U.S. Treasury Secretary Scott Bessent announced on Monday that the U.S. and China reached a tentative “framework” agreement on the fate of TikTok, stopping the clock on a ban and possibly transferring the app into U.S.-controlled ownership.
U.S. President Donald Trump and Chinese President Xi Jinping will speak on Friday to approve the deal, which, according to Bessent, is an agreement between “two private parties.” Trump has already extended a ‘sell-or-ban’ deadline for the app three times.
The exact details of the TikTok deal and what concessions the U.S. has offered to China remain unclear. If approved, however, the agreement would represent the first major deal between the U.S. and China since Trump returned to office and could grease the rails for a broader bilateral trade deal and even a visit by Trump to China. Talks will continue in October.
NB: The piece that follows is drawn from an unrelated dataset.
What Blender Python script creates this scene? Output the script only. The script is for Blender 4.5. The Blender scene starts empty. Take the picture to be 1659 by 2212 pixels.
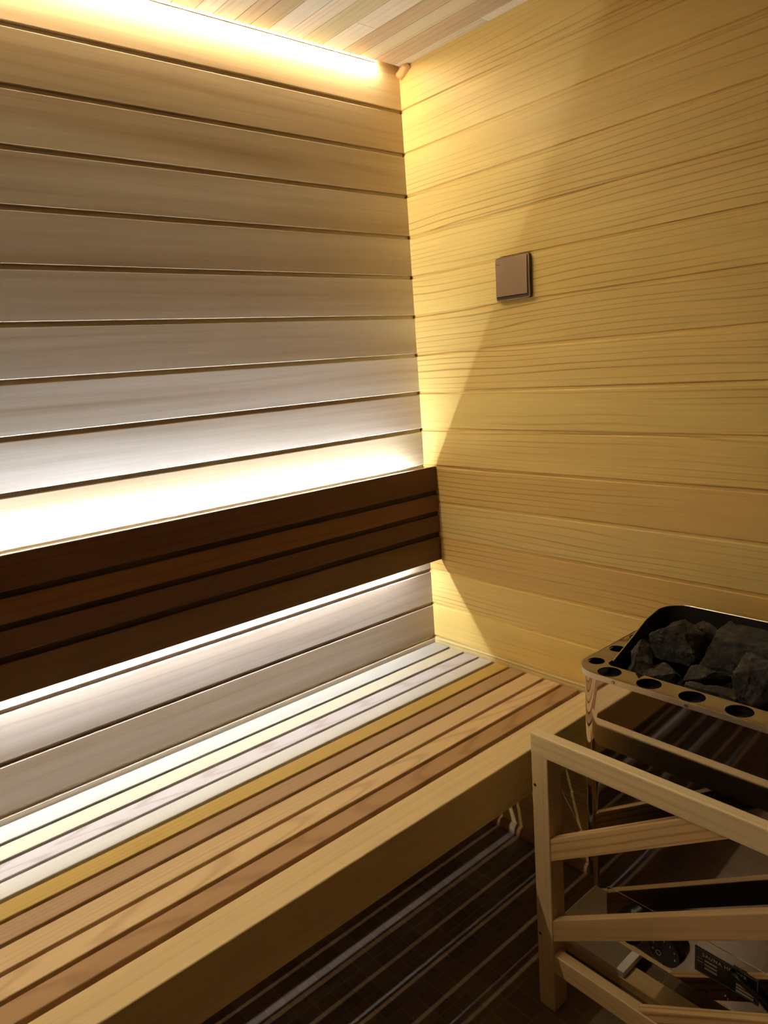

Bessent and U.S. Trade Representative Jamieson Greer spoke with their Chinese counterparts over two days in Madrid, Spain. The talks centred around TikTok, but also touched on critical minerals, export controls, and China-Russia relations. The Madrid meeting was the fourth round of talks between high-level U.S. and Chinese officials in four months. Despite ongoing tensions, Beijing called this week’s talks “respectful, in-depth, and productive.”
During the 2024 presidential campaign, Trump released a video imploring Americans to “vote for Trump... to save TikTok in America!” (Trump initially tried to ban the app through an executive order in 2020.) There are an estimated 170 million active TikTok accounts in the U.S.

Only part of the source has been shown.